Toddler Walking, Bouncing on Boulders, and Skiing Moguls — Evolving Flow and Time

Most people I know are constantly adapting to very busy lives. It’s work. It’s health. It’s fullness. Yes, full live remains the best description I can offer.

Thursday, my colleagues in planning and designing a conference on creating healthier healthcare systems, spoke to some of this. Steve Ryman from Oregon. Kathy Jourdain from Nova Scotia.

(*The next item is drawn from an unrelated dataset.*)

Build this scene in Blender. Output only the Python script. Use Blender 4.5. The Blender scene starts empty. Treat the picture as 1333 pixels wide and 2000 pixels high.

I offered this image of toddlers learning to walk, and later wrote some in email about it. That is below. Steve and Kathy added to the images. Steve talking about his earlier hiking experiences, hopping and bouncing from one boulder to another to come down a mountain. “If you try to think it too much, it is painfully slow and difficult. Too much caution is actually more difficult. If you get in the flow of it, it is faster and easier!” I know this feeling. From skiing also. Moguls are meant to be skied. Faster. Easier. More exhilarating too, though I’ve cautiously slid down many in my time.

All of it is about learning and practicing to be in flow, a seemingly essential capacity for these times.

With gratitude for my boy, toddlers, hiking, and skiing.

“I would like to offer an image that has been very present for me these last weeks. It is for me about relationship to time, the busyness of life, the quickness of pace, the availability of consciousness.

My six year old Elijah is a big kid. He is in first grade. He weighs 92+ pounds. When he runs, he has a bit of clumsyness in him. A bit like he is falling forward. Looks like he is going to fall, but is learning to get those legs underneath his big frame in motion. This reminds me of younger children, toddlers first learning to walk. As a parent, I found this joyful and also hard to watch. I felt, “I know they need to do this, but they are going to fall a bunch and I sometimes need to turn my eyes away.” However, it all happens. In most cases, learning to walk and run happens from the experience of falling forward with grace.

In these times, this image helps me. I feel myself tumbling forward in the saying of yes. Falling forward in the availability of shifting consciousness, and how it changes the game. Learning to find my legs.

With hope, gratitude, and anticipation for all to unfold in helpful and well ways.”